Kentler baştan başa yıkılıyor ve yerine yepyeni kentler kuruluyor. Sizlerin görebildiği beton yükseltiler yalnızca! Oysa yükselen yalnızca dev plazalar değil. Yaşam standartları ve yaşam biçimleri değişiyor. Siz, plazaları, gökdelenleri "Babil Kulesi" sanıyor çok yanılıyorsunuz. Kitleler halinde hem de kendi kentlerinizde çöplük denilebilecek bir yaşama her gün daha çok yaklaşıyorsunuz. Anlamıyorsunuz!

Değişen yollar, köprüler, binalar değil yalnızca, değişen yaşam koşulları ile yaşam biçimidir. Çağın gerekliliği ve teknolojinin sağladığı yararlılıklar beraberinde pek çok şeyi silip atıyor tarih sahnesinden.

En geç on yıl sonra giyim, yeme-içme dahil pek çok şey tarihin envanterine karışacak. Ve bu gerçekleri algılayamayan sizler de..

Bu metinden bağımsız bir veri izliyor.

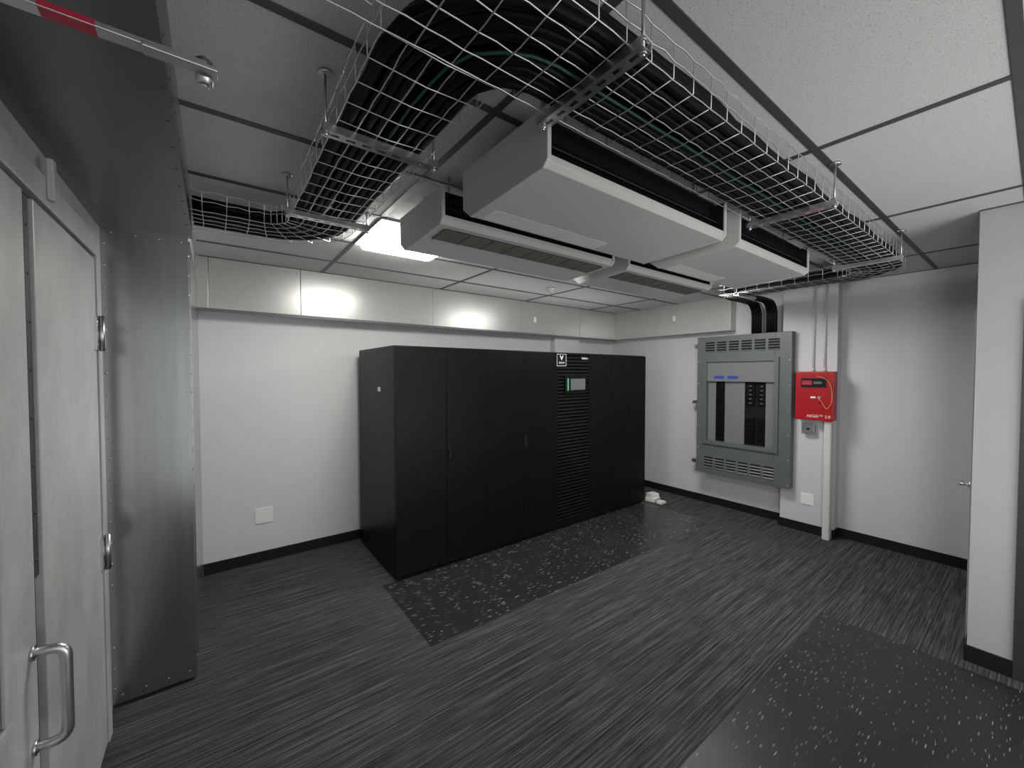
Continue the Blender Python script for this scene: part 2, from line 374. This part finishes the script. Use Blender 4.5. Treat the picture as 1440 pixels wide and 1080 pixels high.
# ---------------------------------------------------------------- floor mats
def vmat(x0,x1,y0,y1,label,m):
    return B().box(x0,x1,y0,y1,.0,.004).obj('floor_mat',m,label=label,cat='mat',bevel=.001,group='flecked vinyl floor mats')
vmat(1.07,4.56,2.27,3.168,'black vinyl mat with white flecks before the cabinets',M_mat)
vmat(1.1,3.47,-.3,.915,'black flecked vinyl mat on open carpet',M_mat2)

for i,(dx,dy,z,ww,dd,hh,r) in enumerate([(0,0,0,.16,.13,.045,.1),(.01,.01,.045,.13,.11,.05,-.2)]):
    o=B().box(-ww/2,ww/2,-dd/2,dd/2,0,hh).box(-ww/2+.004,ww/2-.004,-.012,.012,hh,hh+.0006).obj('small_carton',M_card,bevel=.003,label=['small white carton lying on the carpet','smaller white carton stacked on another carton'][i],cat='box',group='stacked small cartons')
    o.location=(4.74+dx,3.14+dy,z); o.rotation_euler=(0,0,r)
o=B().box(-.05,.05,-.04,.04,0,.03).obj('small_carton',M_card,bevel=.003,label='tiny white carton beside the stack',cat='box',group='stacked small cartons'); o.location=(4.72,3.0,0)

# ---------------------------------------------------------------- AC units
def ac(x0,x1,y0,dep,zb,label,style):
    zt=2.565
    e=thing('ceiling_air_conditioner',((x0+x1)/2,y0+dep/2,zb),label,'air conditioner',group='suspended air conditioners')
    cap=[(y0,zt),(y0,zb+.022),(y0+.022,zb),(y0+dep-.06,zb-.016),(y0+dep,zb+.03),(y0+dep,zt)]
    for a in (x0,x1-.018):
        B().prism(cap,'x',a,a+.018).obj('end_cap',M_acw,e,bevel=.003)
    body=B().prism([(y0+.09,zt-.01),(y0+.07,zb+.046),(y0+.006,zb+.042),(y0+.006,zb+.020),(y0+.024,zb+.003),(y0+dep-.061,zb-.0145),(y0+dep-.004,zb+.031),(y0+dep-.004,zt-.01)],'x',x0+.018,x1-.018)
    body.obj('housing',M_acw,e,bevel=.002)
    s=B().box(x0+.019,x1-.019,y0+.012,y0+.088,zb+.0435,zb+.047); 
    s.prism([(y0+.086,zt-.012),(y0+.064,zb+.047),(y0+.058,zb+.047),(y0+.080,zt-.012)],'x',x0+.019,x1-.019)
    s.box(x0+.018,x0+.0195,y0+.008,y0+.085,zb+.045,zt-.012).box(x1-.0195,x1-.018,y0+.008,y0+.085,zb+.045,zt-.012)
    s.obj('air_outlet',M_dark,e)
    v=B().prism([(y0+.02,zb+.080),(y0+.052,zb+.115),(y0+.055,zb+.112),(y0+.023,zb+.077)],'x',x0+.03,x1-.03)
    v.obj('vane',M_gloss,e)
    B().box(x0+.018,x1-.018,y0+.05,y0+dep-.01,zt-.012,zt-.004).obj('top_plate',M_dark,e)
    for xx in (x0+.1,x1-.1):
        for yy in (y0+.12,y0+dep-.1):
            B().cyl((xx,yy,zt-.01),(xx,yy,H),.006,8).obj('hanger_rod',M_steel,e)
    def zat(y): return zb+.003-.0175*(y-(y0+.024))/(dep-.085)
    if style==1:
        ya,yb,xa,xb,mt=y0+dep-.17,y0+dep-.07,x0+.05,x0+(x1-x0)*.62,M_acw; n=8
    else:
        ya,yb,xa,xb,mt=y0+.06,y0+.20,x0+.05,x1-.05,M_acslat; n=8
    gb=B(); 
    if style==2:
        gb.cur=1; gb.prism([(ya,zat(ya)),(yb,zat(yb)),(yb,zat(yb)-.0015),(ya,zat(ya)-.0015)],'x',xa,xb); gb.cur=0
    for i in range(n):
        y=ya+(yb-ya)*(i+.5)/n; z=zat(y)
        if style==1: gb.box(xa,xb,y-.003,y+.003,z-.002,z+.001)
        else: gb.box(xa,xb,y-.0035,y+.0035,z-.007,z)
    if style==2:
        nx=8
        for i in range(nx+1):
            x=xa+(xb-xa)*i/nx; gb.prism([(ya,zat(ya)),(yb,zat(yb)),(yb,zat(yb)-.008),(ya,zat(ya)-.008)],'x',x-.003,x+.003)
    gb.obj('intake_grille',[mt,M_dark],e)
    return e
ac(.85,2.03,.948,.53,2.375,'white ceiling-hung air conditioner with dark outlet beside the cable tray',1)
ac(.83,2.03,1.63,.50,2.395,'off-white ceiling-hung air conditioner with brown slatted intake near the lamp',2)
ac(2.17,3.18,.948,.53,2.375,'white ceiling-hung air conditioner with dark outlet further along the tray',1)
ac(2.17,3.25,1.63,.50,2.395,'off-white ceiling-hung air conditioner with slatted intake facing down',2)

# ---------------------------------------------------------------- lamps
def lamp(x0,x1,y0,y1,label,m,dz=.055):
    e=thing('ceiling_light',((x0+x1)/2,(y0+y1)/2,H-.012),label,'ceiling light',group='recessed ceiling lights')
    fr=B().box(x0,x1,y0,y0+.02,H-.012,H-.004).box(x0,x1,y1-.02,y1,H-.012,H-.004).box(x0,x0+.02,y0+.02,y1-.02,H-.012,H-.004).box(x1-.02,x1,y0+.02,y1-.02,H-.012,H-.004)
    fr.obj('frame',M_white,e)
    s=.05
    d=B(); n=0
    a=[(x0+.02,y0+.02),(x1-.02,y0+.02),(x1-.02,y1-.02),(x0+.02,y1-.02)]; c=[(x0+s,y0+s),(x1-s,y0+s),(x1-s,y1-s),(x0+s,y1-s)]
    d.v=[(p[0],p[1],H-.005) for p in a]+[(p[0],p[1],H-dz) for p in c]
    d.f=[[0,1,2,3],[4,5,6,7]]+[[i,(i+1)%4,4+(i+1)%4,4+i] for i in range(4)]; d.m=[0]*6; d.sm=[False]*6
    d.obj('diffuser',m,e,bevel=.012)
lamp(.83,1.44,2.42,3.02,'bright flat square ceiling light panel beside the air conditioners',M_lamp)
lamp(3.27,3.88,1.82,2.42,'bright flat square ceiling light panel near the electrical panel',M_lamp2)
sd=B().cyl((3.0,3.3,H-.03),(3.0,3.3,H-.004),.05,20).cyl((3.0,3.3,H-.05),(3.0,3.3,H-.03),.032,20)
sd.obj('smoke_detector',M_white,label='small round white smoke detector on ceiling tile',cat='smoke detector',bevel=.004)

# ---------------------------------------------------------------- cable trays
ZT=2.505; CY=.765; CXT=.48; CYL=2.62; CXB=4.25
def tray(pts,rad,w,skip=None,label=''):
    seq=planpath(pts,rad,.05); b=B(); r=.002; hh=.095
    J=lambda s: random.uniform(-s,s)
    def P(i,o,z,s=0):
        p,n,_=seq[i]; t=Vector((n.y,-n.x)); q=p+n*o+t*s; return (q.x,q.y,z)
    n=5; K=len(seq)
    for i in range(n+1):
        o=-w/2+w*i/n
        b.tube([P(k,o+J(.0015),ZT+(.0016 if k%2 else -.0008)+J(.0008)) for k in range(K)],r,5,False)
    def open_at(k,sgn):
        return skip and sgn==skip[0] and seq[k][1].y>.9 and skip[1]<seq[k][0].x<skip[2]
    for sgn in (1,-1):
        for hz in (.048,.095):
            run=[]
            for k in range(K+1):
                if k<K and not open_at(k,sgn): run.append(P(k,sgn*(w/2+.003)+J(.002),ZT+hz+(.003 if k%2 else -.0025)+J(.0015)))
                else:
                    if len(run)>1: b.tube(run,r,5,False)
                    run=[]
    for k in range(0,K,2):
        pp=[]
        if not open_at(k,-1): pp.append(P(k,-w/2-.001,ZT+hh,J(.003)))
        pp+= [P(k,-w/2,ZT+.004,0),P(k,0,ZT-.004,J(.003)),P(k,w/2,ZT+.004,0)]
        if not open_at(k,1): pp.append(P(k,w/2+.001,ZT+hh,J(.003)))
        b.tube(pp,r,5,False)
    return b.obj('cable_tray',M_wire,label=label,cat='cable tray',group='overhead wire cable trays')
tray([(.20,CY),(CXB,CY),(CXB,1.98)],[.26],.31,skip=(1,.31,.65),label='long zinc wire-mesh cable tray packed with black cables')
tray([(CXT,.926),(CXT,CYL),(-.078,CYL)],[.27],.32,label='curving zinc wire-mesh cable tray entering the clad bulkhead')
def support(axis,pos,c0,c1,label):
    ex,ey=(pos,(c0+c1)/2) if axis=='x' else ((c0+c1)/2,pos)
    e=thing('tray_hanger',(ex,ey,ZT-.03),label,'tray hanger',group='tray hangers')
    def bx(b,u0,u1,v0,v1,z0,z1):
        if axis=='x': b.box(v0,v1,u0,u1,z0,z1)
        else: b.box(u0,u1,v0,v1,z0,z1)
    z0=ZT-.030; z1=ZT-.0065; hw=.02
    b=B()
    bx(b,c0,c1,pos-hw,pos-hw+.002,z0,z1); bx(b,c0,c1,pos+hw-.002,pos+hw,z0,z1)
    bx(b,c0,c1,pos-hw+.002,pos-.006,z0,z0+.002); bx(b,c0,c1,pos+.006,pos+hw-.002,z0,z0+.002)
    u=c0
    while u<c1-.001:
        bx(b,u,min(u+.022,c1),pos-.006,pos+.006,z0,z0+.002); u+=.05
    b.obj('strut',M_steel,e)
    for u in (c0+.010,c1-.010):
        q=(pos,u) if axis=='x' else (u,pos)
        r=B().cyl((q[0],q[1],z0-.012),(q[0],q[1],H),.0045,8)
        r.cyl((q[0],q[1],z0-.008),(q[0],q[1],z0),.01,6).cyl((q[0],q[1],z1),(q[0],q[1],z1+.008),.009,6)
        r.cyl((q[0],q[1],H-.012),(q[0],q[1],H-.004),.022,16)
        r.obj('threaded_rod',M_steel,e)
for x in (.82,2.25,3.65): support('x',x,.57,.944,'slotted zinc strut with threaded rods under the long tray')
for y in (1.37,2.17): support('y',y,.285,.675,'slotted zinc strut with threaded rods under the crossing tray')
support('y',1.80,4.06,4.46,'slotted zinc strut with threaded rods near the panel')

# ---------------------------------------------------------------- cables
def cable(o,z,r,m,label,lay=0):
    zz=ZT+.004+r+z
    j=lambda s=.004: random.uniform(-s,s)
    full=lay<1
    R=[.27,.25,.26]; pts=[(-.07,CYL),(CXT,CYL),(CXT,CY),(CXB,CY)]
    if full: pts+=[(CXB,1.93),(4.93,1.93)]; R.append(.24)
    else: pts+=[(CXB,1.95)]
    out=[]
    for (p,n,k) in planpath(pts,R,.14):
        s=.004 if lay<2 else .009
        if p.x>4.5 or p.x<0: s=0
        q=p+n*(o+(j(s)))
        out.append(Vector((q.x,q.y,zz+random.uniform(0,.003))))
    if full:
        xd=5.06; y=out[-1].y; out.pop(); x0c=xd-.15
        for k in range(9):
            a=math.pi/2*k/8; out.append(Vector((x0c+.15*math.sin(a),y,zz-.15+.15*math.cos(a))))
        out.append(Vector((xd,y,2.181)))
    return B().tube(out,r,10).obj('power_cable',m,label=label,cat='cable',group='black cables in the overhead trays')
rc=.0132
for side in (-1,1):
    for k in range(4): cable(side*(.036+k*.0285),0,rc,M_cable,'thick black power cable lying in the wire tray',0)
    for k in range(4): cable(side*(.042+k*.0272),.0255,rc,M_cable,'thick black power cable on top of the bundle',1)
    for k in range(4): cable(side*(.030+k*.0285),.050,rc,M_cable,'thick black power cable on the uppermost layer',2)
cable(.006,0,.0045,M_green,'thin dark green ground cable between black bundles')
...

Anlamadığınız şeyler burnunuzu sokmayın. Fikir yürütmeyin. Siyasete karışmayın. Yorum yapmayın. Yanılır ve yanıltırsınız. Maaşlarınız alıp ailenizle mutlu yaşamaya bakın.

Gazetecilik yapıyorsanız eğer; lütfen patronaj talimatlarıyla ahkâm kesmeyin, tarihin ayıplılar listesine girmesin adlarınız. Zaten yeteri kadar batağa saplandınız. Okunmuyorsunuz, okunanlarınız da eğlencelik olarak değerlendiriliyorsunuz. Onaylanmıyorsunuz. Üç-otuz Dolar maaş için çocuklarınıza bırakacağınız soyadlarınızı daha fazla lekelemeyin.

Eğer bir üniversitede öğretim görevlisiyseniz, öğrencilerinize derslerini iyi öğretin, sevdirtin.. Onlara uzmanı olduğunuz konudaki bilgi ve birikimlerinizi çağdaş ölçeklerde ve en verimli şekilde aktarınız. Size minnettar kalacaklardır. Ama lütfen kafalarını bulandırmayın, onlar üzerinde hakimiyet kurup kendi dünya görüşleriniz doğrultusunda yönlendirmeyin. Öğrencileriniz "özgür" bırakın. Onların beyinleri sizlerden çok daha çağdaş.

Türkiye, bü-yü-yor..

Türkiye, bat-mı-yor..

Türkiye, Dünya'daki yerine doğru hızla ilerliyor.

Alışılmışın dışında, aklınızın ermediği bir biçimde gelişiyor ve büyüyor.

Hükümetler mi?

Geçiniz efendim..

Yormayınız kendinizi.

Hiç boşu boşuna endişelenmeyiniz; her vatandaş gibi sizin de bir oy hakkınız var. Seçim sandığına gider ve oyunuzu kullanırsınız olur biter. Neden boşu boşuna söylenip duruyorsunuz?

Açılan yeni sergileri gezin, sinemaya gidin, tiyatro izleyin, kitap okuyun, aşık olun ve sabırla seçim gününü bekleyin. O zamana kadar değişen Dünya'nın farkına varın ve anlamaya çalışın. Çok daha doğru bir iş yapmış olursunuz.